Happel wrote:
I'm sorry, but this is just a big waste of time and the biggest pile of .... you can imagine. This problem is caused solely by Apple and Apple alone. Apple did something with (Mountain) Lion what's causing these issues, not Cisco, Linksys, Netgear or any other manufacturer of wireless routers. It's great that Apple (supposedly) is pushing 802.11n to the max, but when that means I can only connect reliably to certain hardware of certain vendors and have to mix and match that with certain firmware versions, thanks but no thanks. I'd rather have a connection which is a little bit slower, but allows me to connect to any access point I want.
I have done a lot of testing on this, even tried all of the 'desperate' nonsense solutions, but when you have an early 2008 Macbook running Lion, you can't keep wifi connected to certain access points. It's really annoying, because on the same Macbook, Snow Leopard works fine, Leopard works fine, heck even Windows Vista and Windows 7/8 work fine. Only Mac OS X 10.7 Lion, is having issues. Thus I repeat one more time:
TL;DR
Apple screwed something up and apparently won't fix it, quit making excuses.

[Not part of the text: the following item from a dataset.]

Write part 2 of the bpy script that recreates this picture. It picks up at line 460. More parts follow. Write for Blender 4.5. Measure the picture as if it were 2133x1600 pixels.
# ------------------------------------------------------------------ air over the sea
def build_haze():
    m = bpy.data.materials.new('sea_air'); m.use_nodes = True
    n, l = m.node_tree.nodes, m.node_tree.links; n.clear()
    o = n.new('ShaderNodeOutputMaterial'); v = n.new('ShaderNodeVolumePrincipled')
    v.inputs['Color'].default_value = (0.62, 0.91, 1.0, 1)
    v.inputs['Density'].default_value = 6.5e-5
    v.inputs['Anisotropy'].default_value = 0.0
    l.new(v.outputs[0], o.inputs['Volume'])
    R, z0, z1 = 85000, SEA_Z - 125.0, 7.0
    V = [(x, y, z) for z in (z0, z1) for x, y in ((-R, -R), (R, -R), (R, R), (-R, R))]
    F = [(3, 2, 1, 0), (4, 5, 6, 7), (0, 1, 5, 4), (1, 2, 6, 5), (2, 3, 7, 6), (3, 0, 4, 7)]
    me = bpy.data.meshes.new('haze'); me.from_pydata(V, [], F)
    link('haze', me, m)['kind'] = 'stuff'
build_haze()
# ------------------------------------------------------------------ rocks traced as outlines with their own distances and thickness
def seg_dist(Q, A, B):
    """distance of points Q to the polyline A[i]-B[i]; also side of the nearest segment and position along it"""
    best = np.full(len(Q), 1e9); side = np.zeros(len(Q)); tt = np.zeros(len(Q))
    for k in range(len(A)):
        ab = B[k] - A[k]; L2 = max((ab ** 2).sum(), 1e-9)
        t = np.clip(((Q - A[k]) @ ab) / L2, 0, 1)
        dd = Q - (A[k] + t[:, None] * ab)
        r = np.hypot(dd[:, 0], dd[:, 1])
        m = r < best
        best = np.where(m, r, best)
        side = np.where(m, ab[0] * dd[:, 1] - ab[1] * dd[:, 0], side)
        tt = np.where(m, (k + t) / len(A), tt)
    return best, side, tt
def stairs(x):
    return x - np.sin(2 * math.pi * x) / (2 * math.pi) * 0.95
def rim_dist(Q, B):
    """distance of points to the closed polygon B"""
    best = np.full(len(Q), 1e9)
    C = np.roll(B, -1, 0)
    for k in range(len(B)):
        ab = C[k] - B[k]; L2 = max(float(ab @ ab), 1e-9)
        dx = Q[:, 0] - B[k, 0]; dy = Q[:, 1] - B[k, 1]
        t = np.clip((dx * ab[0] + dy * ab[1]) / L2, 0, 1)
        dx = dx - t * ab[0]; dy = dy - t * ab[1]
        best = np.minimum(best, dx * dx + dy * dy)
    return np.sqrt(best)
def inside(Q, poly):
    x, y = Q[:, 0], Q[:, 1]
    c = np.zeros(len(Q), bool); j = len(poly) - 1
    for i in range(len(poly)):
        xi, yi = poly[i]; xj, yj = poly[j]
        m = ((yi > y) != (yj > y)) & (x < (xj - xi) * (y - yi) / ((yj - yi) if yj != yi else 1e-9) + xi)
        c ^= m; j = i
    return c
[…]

Can you share which routers and hardware/firmware versions you have problems with? That might help others understand that their combination may present problems like yours has.
I know it's a pain, but the "standards" really are the issue. There tons of router manufacturers, and not all of them have "perfect" software running on their routers. They are fixing it continuously, and unfortunately, they don't have auto update procedures that just install/fix bugs for you. People just don't seem to understand the importance of updating router firmware. There are many router manufactures using Linux to do the "router" controls for them. It's very capable and has the right stuff. But, there are still bugs, new features and drivers that need to be managed, it's software. The consumer holds the burden, unfortunately, of doing the updates.
Buying a new "router" doesn't always create a better situation, because the newest routers always seem to have the most opportunity to have out of date software in them. Only the Apple routers that I have purchased have ever had the "newest" firmware in them (and not all of those did, but the airport management software tells you about it and you just click to fix it). Netgear, Linksys/Cisco, ubnt.com and others have always needed to have a firmware update done.
Many of them now provide a "setup CD" that will automate the update for you. If you don't use that CD (and many people don't because of the notorious adware problems with them), you need to do the update yourself.
If you don't like having to update your routers firmware and hate the incompatibiilty issue, you might spend some time crying on your router manufactures shoulder too. They share at least half the blame for these kinds of problems. If they've updated their firmware, they shipped it before with bugs, and that's a checkbox in the "bad product" box for me.